Goal:
Every line below that contains "Blender" is to be copied.

Data rows:
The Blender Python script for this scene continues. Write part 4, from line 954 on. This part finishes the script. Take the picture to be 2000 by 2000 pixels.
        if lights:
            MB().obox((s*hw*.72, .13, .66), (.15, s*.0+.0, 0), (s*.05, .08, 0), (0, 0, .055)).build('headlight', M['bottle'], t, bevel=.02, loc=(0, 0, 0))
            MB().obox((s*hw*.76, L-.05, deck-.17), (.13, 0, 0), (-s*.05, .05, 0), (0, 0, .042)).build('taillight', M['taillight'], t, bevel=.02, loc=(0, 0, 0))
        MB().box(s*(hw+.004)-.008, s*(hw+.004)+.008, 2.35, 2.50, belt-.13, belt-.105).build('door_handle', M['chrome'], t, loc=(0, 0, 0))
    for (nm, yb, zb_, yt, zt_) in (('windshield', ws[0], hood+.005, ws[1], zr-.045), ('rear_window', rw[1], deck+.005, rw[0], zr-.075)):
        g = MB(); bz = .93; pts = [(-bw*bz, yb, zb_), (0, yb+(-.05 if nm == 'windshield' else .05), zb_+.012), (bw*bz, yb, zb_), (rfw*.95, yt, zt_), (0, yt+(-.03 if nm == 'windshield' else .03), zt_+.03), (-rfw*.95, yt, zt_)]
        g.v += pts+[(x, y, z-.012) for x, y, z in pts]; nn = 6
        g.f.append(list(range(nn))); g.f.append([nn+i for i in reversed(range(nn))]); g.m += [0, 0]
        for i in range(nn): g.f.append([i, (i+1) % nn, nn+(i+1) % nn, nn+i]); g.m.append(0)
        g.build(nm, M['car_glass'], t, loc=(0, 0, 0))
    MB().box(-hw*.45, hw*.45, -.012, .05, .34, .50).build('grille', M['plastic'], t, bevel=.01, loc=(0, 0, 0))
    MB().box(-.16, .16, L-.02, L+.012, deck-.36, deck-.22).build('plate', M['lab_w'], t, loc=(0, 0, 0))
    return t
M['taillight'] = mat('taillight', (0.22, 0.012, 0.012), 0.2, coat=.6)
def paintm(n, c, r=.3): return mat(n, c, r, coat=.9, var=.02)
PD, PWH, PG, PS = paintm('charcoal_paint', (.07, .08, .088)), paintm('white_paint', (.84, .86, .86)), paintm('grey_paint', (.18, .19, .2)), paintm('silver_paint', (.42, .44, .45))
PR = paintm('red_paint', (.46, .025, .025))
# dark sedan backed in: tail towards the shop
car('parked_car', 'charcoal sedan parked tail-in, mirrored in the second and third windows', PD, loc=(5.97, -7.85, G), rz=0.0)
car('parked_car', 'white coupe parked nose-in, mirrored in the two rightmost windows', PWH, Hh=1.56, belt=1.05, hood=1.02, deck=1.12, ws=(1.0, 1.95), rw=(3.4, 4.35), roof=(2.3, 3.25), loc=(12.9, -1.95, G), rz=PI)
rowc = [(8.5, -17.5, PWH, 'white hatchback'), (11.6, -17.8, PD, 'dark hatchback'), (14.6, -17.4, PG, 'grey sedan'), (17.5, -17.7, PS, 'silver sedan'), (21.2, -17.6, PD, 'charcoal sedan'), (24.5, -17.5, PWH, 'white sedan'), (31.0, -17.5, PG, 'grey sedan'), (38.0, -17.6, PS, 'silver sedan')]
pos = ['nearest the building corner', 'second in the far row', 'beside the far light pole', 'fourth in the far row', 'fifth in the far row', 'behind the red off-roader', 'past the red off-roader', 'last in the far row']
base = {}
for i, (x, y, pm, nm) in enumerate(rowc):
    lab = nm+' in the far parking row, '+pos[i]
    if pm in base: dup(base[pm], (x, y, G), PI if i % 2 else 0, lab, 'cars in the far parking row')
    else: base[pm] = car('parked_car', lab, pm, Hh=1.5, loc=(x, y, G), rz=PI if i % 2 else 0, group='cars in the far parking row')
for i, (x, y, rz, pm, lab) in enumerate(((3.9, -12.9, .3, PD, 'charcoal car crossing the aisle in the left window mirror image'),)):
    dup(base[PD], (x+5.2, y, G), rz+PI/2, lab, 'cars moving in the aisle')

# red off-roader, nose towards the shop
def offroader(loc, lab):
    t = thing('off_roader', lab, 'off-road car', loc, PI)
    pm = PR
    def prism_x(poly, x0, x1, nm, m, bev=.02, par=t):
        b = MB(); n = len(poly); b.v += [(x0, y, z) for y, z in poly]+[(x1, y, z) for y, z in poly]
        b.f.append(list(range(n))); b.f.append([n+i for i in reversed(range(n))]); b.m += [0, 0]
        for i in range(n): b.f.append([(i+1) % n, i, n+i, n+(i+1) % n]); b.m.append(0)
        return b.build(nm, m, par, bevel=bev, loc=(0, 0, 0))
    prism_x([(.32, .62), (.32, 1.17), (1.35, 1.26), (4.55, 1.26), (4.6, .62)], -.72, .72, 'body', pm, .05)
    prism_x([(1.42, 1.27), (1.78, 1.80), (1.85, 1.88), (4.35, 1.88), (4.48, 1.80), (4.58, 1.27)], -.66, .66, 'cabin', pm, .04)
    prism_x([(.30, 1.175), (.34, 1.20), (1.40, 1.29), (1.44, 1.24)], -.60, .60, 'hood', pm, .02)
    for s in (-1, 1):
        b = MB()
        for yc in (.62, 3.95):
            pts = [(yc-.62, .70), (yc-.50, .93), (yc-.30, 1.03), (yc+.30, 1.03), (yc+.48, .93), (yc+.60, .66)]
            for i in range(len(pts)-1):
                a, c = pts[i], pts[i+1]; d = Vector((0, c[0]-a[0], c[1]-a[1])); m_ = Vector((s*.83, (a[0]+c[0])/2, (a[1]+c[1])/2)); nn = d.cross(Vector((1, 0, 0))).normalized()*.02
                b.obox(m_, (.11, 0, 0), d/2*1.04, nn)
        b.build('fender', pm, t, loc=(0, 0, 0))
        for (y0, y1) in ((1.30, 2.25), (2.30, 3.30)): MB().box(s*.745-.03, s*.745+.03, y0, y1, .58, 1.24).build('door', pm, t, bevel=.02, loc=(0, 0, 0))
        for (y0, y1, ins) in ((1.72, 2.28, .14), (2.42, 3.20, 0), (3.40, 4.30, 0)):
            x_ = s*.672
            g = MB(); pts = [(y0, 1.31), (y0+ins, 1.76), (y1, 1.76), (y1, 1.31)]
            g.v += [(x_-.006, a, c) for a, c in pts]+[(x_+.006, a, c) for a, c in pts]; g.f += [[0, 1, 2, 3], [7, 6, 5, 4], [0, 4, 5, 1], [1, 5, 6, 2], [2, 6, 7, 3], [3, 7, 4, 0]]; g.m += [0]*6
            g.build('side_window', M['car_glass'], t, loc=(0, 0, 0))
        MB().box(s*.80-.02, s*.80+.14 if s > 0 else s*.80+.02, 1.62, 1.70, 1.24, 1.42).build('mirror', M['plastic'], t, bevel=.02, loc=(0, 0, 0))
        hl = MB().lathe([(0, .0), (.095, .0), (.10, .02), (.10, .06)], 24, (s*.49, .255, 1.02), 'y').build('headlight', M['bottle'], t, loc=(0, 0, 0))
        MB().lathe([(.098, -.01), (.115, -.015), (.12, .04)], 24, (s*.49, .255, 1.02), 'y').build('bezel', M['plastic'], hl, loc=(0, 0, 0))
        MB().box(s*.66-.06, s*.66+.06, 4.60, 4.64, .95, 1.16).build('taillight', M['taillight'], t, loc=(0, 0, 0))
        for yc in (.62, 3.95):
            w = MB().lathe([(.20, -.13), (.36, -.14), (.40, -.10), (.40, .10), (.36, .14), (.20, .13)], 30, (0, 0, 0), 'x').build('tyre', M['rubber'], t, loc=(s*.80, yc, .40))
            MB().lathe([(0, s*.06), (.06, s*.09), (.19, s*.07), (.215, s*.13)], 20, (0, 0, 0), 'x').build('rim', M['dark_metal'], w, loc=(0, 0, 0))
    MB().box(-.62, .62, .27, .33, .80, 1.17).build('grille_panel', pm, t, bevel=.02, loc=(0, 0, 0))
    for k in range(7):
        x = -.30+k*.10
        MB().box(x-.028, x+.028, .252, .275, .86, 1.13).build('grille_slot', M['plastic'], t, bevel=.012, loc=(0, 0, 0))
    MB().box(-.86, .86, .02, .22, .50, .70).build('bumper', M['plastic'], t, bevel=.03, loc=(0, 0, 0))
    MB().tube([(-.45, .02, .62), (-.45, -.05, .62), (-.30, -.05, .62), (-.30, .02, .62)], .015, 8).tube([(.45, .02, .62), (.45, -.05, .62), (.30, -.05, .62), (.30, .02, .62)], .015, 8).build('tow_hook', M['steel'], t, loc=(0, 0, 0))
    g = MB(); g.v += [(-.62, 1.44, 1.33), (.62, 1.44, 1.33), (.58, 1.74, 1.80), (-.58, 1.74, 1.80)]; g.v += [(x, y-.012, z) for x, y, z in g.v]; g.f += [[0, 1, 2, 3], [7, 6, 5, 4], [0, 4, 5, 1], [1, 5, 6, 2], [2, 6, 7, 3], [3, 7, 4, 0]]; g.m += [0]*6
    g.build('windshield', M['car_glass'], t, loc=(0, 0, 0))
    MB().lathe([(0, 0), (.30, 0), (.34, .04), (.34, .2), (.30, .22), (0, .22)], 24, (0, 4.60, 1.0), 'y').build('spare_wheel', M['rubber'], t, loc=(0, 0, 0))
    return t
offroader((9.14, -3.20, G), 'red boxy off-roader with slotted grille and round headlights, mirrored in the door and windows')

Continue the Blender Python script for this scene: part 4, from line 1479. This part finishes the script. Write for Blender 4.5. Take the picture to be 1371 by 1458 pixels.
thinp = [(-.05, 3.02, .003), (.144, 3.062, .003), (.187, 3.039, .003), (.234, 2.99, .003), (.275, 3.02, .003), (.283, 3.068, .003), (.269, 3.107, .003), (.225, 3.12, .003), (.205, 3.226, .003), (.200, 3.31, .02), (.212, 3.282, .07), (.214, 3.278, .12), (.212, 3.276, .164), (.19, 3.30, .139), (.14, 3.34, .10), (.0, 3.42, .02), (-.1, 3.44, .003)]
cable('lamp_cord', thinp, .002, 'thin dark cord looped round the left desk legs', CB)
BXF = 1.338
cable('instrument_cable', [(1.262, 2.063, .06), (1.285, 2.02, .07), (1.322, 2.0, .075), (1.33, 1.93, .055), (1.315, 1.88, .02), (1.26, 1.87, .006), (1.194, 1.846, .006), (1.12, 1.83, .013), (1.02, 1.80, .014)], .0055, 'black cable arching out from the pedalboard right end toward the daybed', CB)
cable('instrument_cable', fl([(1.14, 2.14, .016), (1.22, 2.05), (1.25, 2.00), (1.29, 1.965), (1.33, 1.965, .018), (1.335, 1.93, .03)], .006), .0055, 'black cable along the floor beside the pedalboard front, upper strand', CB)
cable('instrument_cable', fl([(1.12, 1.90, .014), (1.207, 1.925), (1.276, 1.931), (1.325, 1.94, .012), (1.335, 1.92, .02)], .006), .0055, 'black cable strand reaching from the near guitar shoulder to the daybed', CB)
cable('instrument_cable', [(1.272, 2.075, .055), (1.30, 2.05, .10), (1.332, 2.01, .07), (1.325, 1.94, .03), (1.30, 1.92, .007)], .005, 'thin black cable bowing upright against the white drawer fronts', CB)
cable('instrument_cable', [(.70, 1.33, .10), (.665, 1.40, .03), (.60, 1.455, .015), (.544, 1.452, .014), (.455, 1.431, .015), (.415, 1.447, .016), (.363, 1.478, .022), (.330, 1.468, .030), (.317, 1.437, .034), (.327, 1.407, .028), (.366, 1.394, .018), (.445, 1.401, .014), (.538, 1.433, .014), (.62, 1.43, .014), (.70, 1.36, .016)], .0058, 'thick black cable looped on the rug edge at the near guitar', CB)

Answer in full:
The Blender Python script for this scene continues. Write part 4, from line 954 on. This part finishes the script. Take the picture to be 2000 by 2000 pixels.
Continue the Blender Python script for this scene: part 4, from line 1479. This part finishes the script. Write for Blender 4.5. Take the picture to be 1371 by 1458 pixels.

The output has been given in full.